La sparatoria, per fortuna, non ha avuto conseguenze sul personale imbarcato, che è riuscito a evitare l'abbordaggio. Il peschereccio d'altura di 32 metri con dieci uomini d'equipaggio, ha proseguito la navigazione verso il porto di Lampedusa, dove è giunto stamani. Secondo quanto ha riferito il capitano Gaspare Marrone l'assalto sarebbe avvenuto a circa 30 miglia dalle coste libiche, al confine con la Tunisia, all'interno del Golfo della Sirte. Una zona che le autorità di Tripoli, nonostante le norme del diritto marittimo internazionale, continuano a considerare di propria esclusiva competenza. I colpi di mitraglia hanno sforacchiato la fiancata del motopesca, un gommone utilizzato come tender e colpito alcune bombole contenenti gas.   I colpi di mitraglia contro il motopesca "Ariete" sono solo l'ultimo episodio di una lunga "guerra" che si combatte tra i pescatori mazaresi e la Libia. Gheddafi rivendica infatti la propria giurisdizione all'interno di tutto il Golfo della Sirte, ben oltre dunque il limite delle acque territoriali sancito dal diritto marittimo internazionale che parla di 12 miglia, come avviene per l'Italia, che possono essere estese fino ad un'area "contigua" di 24 miglia. Le stesse norme, tuttavia, fanno riferimento alla possibilità di un'area di "sfruttamento economico" fino a 200 miglia dalla coste, che deve però essere riconosciuta dalla comunità internazionale.    

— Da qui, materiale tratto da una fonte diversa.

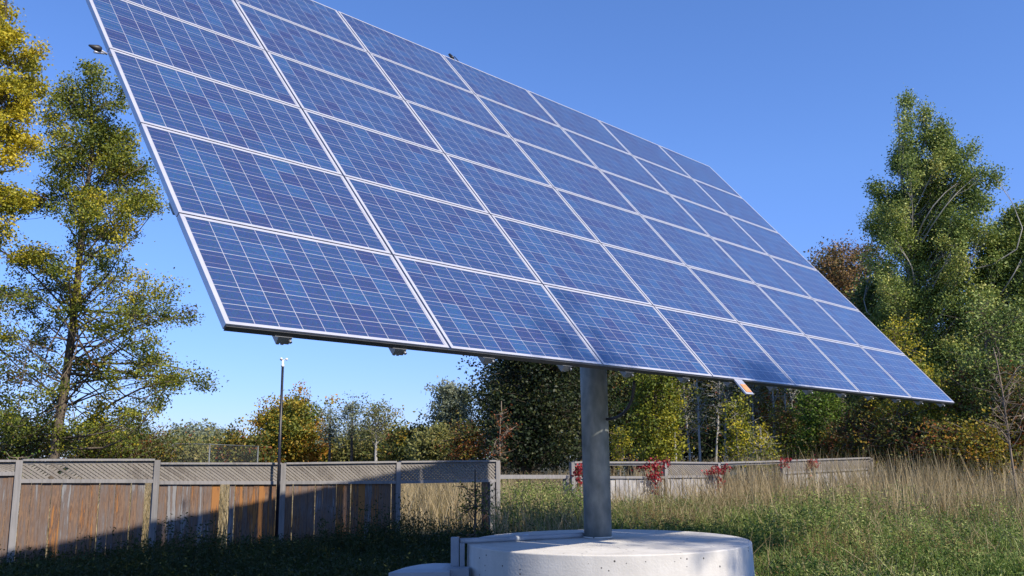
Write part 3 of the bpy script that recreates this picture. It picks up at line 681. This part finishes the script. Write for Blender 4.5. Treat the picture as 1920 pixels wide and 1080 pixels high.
lobe_tree('ash_tree', 'tall open green and russet tree with dark leaning trunk beyond left fence', 'tree', 96, 23.5, 118, ASH, LM['ash'], BARK, .072, dens=1.25, lean_px=52, r0=.135, sub=.32, lf=2.5, rise=.55, lowfrac=.27, tint=(.62, .13), back=.5, wob=.03, fill=.42, grow=1.2)
lobe_tree('yellow_ash_tree', 'bright yellow green tree cut by left picture edge, in front of the ash', 'tree', -75, 20.5, -70, YEL, LM['yellow'], BARK, .075, dens=1.3, fill=.5, r0=.15, sub=.3, lf=3.2, rise=.8, tint=(.55, .13), back=.7, wob=.02)
lobe_tree('poplar_tree', 'tallest green poplar with pointed top, right of the array', 'tree', 1738, 34, 178, POP, LM['poplar'], BARKPALE, .09, dens=1.35, lean_px=12, lf=3.6, fill=.85, r0=.13, sub=.4, rise=1.1, lowfrac=.2, tint=(.52, .12), back=.98, tall=1.5, grow=1.05)
lobe_tree('poplar_tree', 'shorter poplar at right picture edge beside the tallest poplar', 'tree', 1890, 33, 402, POP2, LM['poplar'], BARKPALE, .09, dens=1.35, lf=3.2, fill=.8, r0=.14, sub=.4, rise=1.3, tint=(.45, .1), back=.95, tall=1.5, grow=1.1)
LB = [(-60, 25, 700, 'tangled brown green thicket at left picture edge above fence', 130, 'mixed'), (60, 27, 790, 'low russet bush around foot of the dark leaning trunk', 90, 'mixed'),
      (175, 29, 778, 'brown green bush just right of the dark leaning trunk', 90, 'ash'), (265, 31, 796, 'small yellowing bush at the right end of the left thicket', 80, 'mixed')]
for cx, Y, yt, lab, w, mk in LB:
    T('thicket_bush', lab, 'bush', cx, Y, yt, [(868, cx - w * .7, cx + w * .7), (840, cx - w, cx + w), ((yt + 860) / 2, cx - w * .9, cx + w * .9), (yt + 12, cx - w * .5, cx + w * .5)],
      LM[mk], TWIG, 60, 110, .085, r0=.05, clump=.4, rise=.8, twigs=3, group='thicket behind the left fence')
T('seedling_bush', 'tiny bright green shoot peeking over left end of lattice', 'bush', 38, 15.6, 852, [(900, 20, 55), (870, 8, 66), (856, 22, 56)], LM['bright'], TWIG, 14, 16, .05, r0=.012, clump=.1, rise=.8)

# far background, left of the pole
hz = [ # cx, Y, ytop, halfwidth, mat, bark, label, name
 (200, 120, 822, 40, 'olive', 'distant low olive treetop behind the ash trunk'),
 (300, 150, 812, 42, 'grey', 'distant dull tree left of the rounded dark treetop on horizon'),
 (352, 170, 795, 24, 'grey', 'distant rounded dark green treetop, highest above chain link fence'),
 (383, 165, 802, 22, 'grey', 'distant second dark green treetop just right of the rounded one'),
 (330, 75, 822, 48, 'olive', 'pale green bush behind the corner of chain link fence'),
 (405, 85, 815, 36, 'olive', 'light olive bush right of the chain link fence post'),
 (455, 80, 817, 36, 'mixed', 'reddish green bush left of the yellow orange maple'),
 (640, 95, 826, 36, 'olive', 'olive bush at right foot of yellow orange maple'),
 (680, 90, 812, 38, 'olive', 'olive scrub below the slender pine-like tree'),
 (730, 85, 806, 40, 'olive', 'yellow olive scrub beneath spreading pale tree'),
 (775, 75, 796, 40, 'mixed', 'russet topped scrub in the middle of background hedge'),
 (822, 66, 795, 36, 'olive', 'brownish scrub below the grey green tree'),
]
for cx, Y, yt, w, mk, lab in hz:
    yt += 9 if cx > 500 else 16
    T('distant_tree' if Y > 100 else 'scrub_bush', lab, 'tree' if Y > 100 else 'bush', cx, Y, yt, [(866, cx - w * .8, cx + w * .8), (845, cx - w, cx + w), ((yt + 862) / 2, cx - w, cx + w), (yt + 8, cx - w * .55, cx + w * .55), (yt + 2, cx - w * .25, cx + w * .25)],
      LM[mk], TWIG, 90, 110, .0034 * Y, r0=.12, clump=.011 * Y, rise=.6, twigs=3, group='trees and scrub on the horizon')
T('maple_tree', 'rounded yellow and orange maple right behind the black mast', 'tree', 545, 88, 754,
  [(862, 500, 600), (840, 478, 612), (800, 484, 610), (780, 492, 604), (765, 508, 590), (757, 525, 565)], LM['orange'], BARK, 130, 230, .27, r0=.25, clump=.95, rise=.6, group=None, twigs=4, tint=(.5, .25))
T('slender_tree', 'thin sparse grey tree just right of the yellow orange maple', 'tree', 618, 84, 768, [(830, 608, 628), (800, 603, 640), (780, 606, 634), (770, 612, 624)], LM['grey'], BARK, 40, 30, .2, r0=.16, clump=.6, rise=.8)
T('slender_tree', 'tall slender tree with small dark topknot above background scrub', 'tree', 659, 82, 747, [(815, 645, 668), (790, 650, 668), (768, 645, 674), (752, 650, 668)], LM['grey'], BARK, 44, 34, .2, r0=.17, clump=.55, rise=.7)
T('spreading_tree', 'airy spreading light green tree right of the slender topknot tree', 'tree', 704, 80, 761, [(825, 690, 720), (800, 678, 736), (780, 673, 746), (768, 680, 744), (763, 690, 730)], LM['olive'], BARKPALE, 60, 40, .2, r0=.17, clump=.65, rise=1.0)
T('grey_tree', 'hazy grey green rounded tree left of the dark wood', 'tree', 852, 72, 713, [(820, 845, 862), (790, 838, 868), (750, 836, 869), (732, 840, 866), (724, 848, 860)], LM['grey'], BARK, 70, 150, .22, r0=.25, clump=.7, rise=.6)

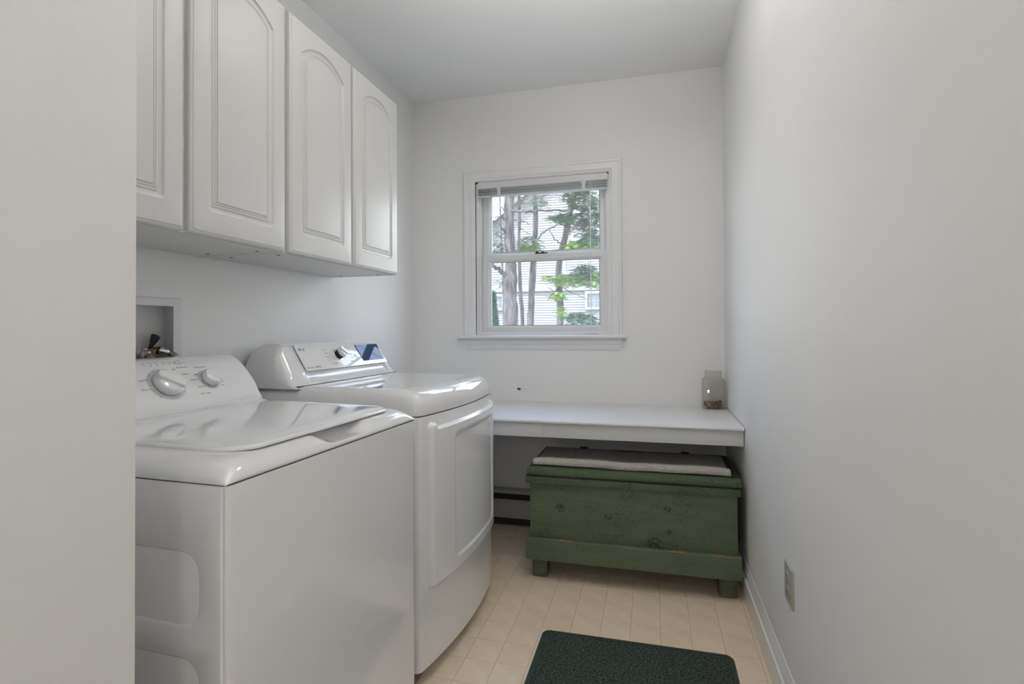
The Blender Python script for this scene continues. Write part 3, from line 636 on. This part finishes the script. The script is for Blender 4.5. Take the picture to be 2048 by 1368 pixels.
# door: raised, rounded and bowed with the body, finger pocket on top, shallow inner field
def sdr(u, z, u0, u1, z0, z1, r):
    qx = abs(u - (u0 + u1) / 2) - (u1 - u0) / 2 + r; qz = abs(z - (z0 + z1) / 2) - (z1 - z0) / 2 + r
    return -(math.hypot(max(qx, 0), max(qz, 0)) + min(max(qx, qz), 0) - r)
du0, du1, dz0, dz1 = .045, .668, .296, .843
def axis(a, b_, extra, n):
    s = set(np.linspace(a, b_, n)); [s.add(e_) for e_ in extra]; return sorted(s)
uu = axis(du0, du1, [du0 + q for q in (.0005, .001, .002, .004, .006, .008, .011, .014, .018)] + [du1 - q for q in (.0005, .001, .002, .004, .006, .008, .011, .014, .018)] + [.186, .189, .192, .195, .198, .201, .204, .62, .623, .626, .629, .632], 60)
zz = axis(dz0, dz1, [dz0 + q for q in (.0005, .001, .002, .004, .006, .008, .011, .014, .018)] + [dz1 - q for q in (.0005, .001, .002, .004, .006, .008, .011, .014, .018, .020, .022, .024, .026, .028)] + [.339, .342, .345, .348, .351, .354, .357], 70)
G = []
for u in uu:
    row = []
    for z in zz:
        d = sdr(u, z, du0, du1, dz0, dz1, .022); t = min(max(d / .014, 0), 1); off = -.004 + .022 * math.sqrt(1 - (1 - t) ** 2) if d > 0 else -.004
        i = sdr(u, z, .190, .628, .342, .79, .03); off -= .0045 * sm(i / .012)
        pk = sdr(u, z, .080, .650, .8175, .846, .01); off -= .018 * sm(pk / .005)
        row.append((bow(u) + off, u, z))
    G.append(row)
b = MB().grid(G)
b.build('door', M['enamel'], dm, 60)

# ---------------------------------------------------------------- shelf
sh = empty('wall_shelf', (0, D, 0), label='long white painted shelf across the back wall under the window', cat='shelf')
x0, x1 = XL + .002, XR - .003
pf = [(-.0005, .704), (-.622, .704), (-.628, .7055), (-.631, .709), (-.632, .713), (-.631, .717), (-.628, .7205), (-.622, .722), (-.0005, .722)]
MB().rings([[(x, y, z) for y, z in pf] for x in (x0, x1)]).build('shelf_board', M['shelf'], sh, 50)
for a, c in ((x0, -.5085), (-.508, x1)): box('front_fascia', a, c, -.612, -.594, .6385, .7038, M['shelf'], sh, .0008)
box('wall_cleat', x0 + .02, x1, -.02, -.001, .66, .7035, M['shelf'], sh)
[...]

Il Pd, attraverso la coordinatrice delle commissioni istituzionali del gruppo alla Camera, Sesa Amici, ha chiesto al governo di riferire in aula "e chiarire tutti gli aspetti dell'accordo siglato con la Libia". Per il senatore dell'Idv Stefano Pedica, che invita il ministro Frattini a "riferire in aula, "il trattato d'amicizia Italia-Libia è stato sottoscritto solo per tutelare gli affari personali di due dittatori". "Il governo italiano - dice Filippo Miraglia, responsabile immigrazione dell'Arci - sospenda l'accordo con la Libia".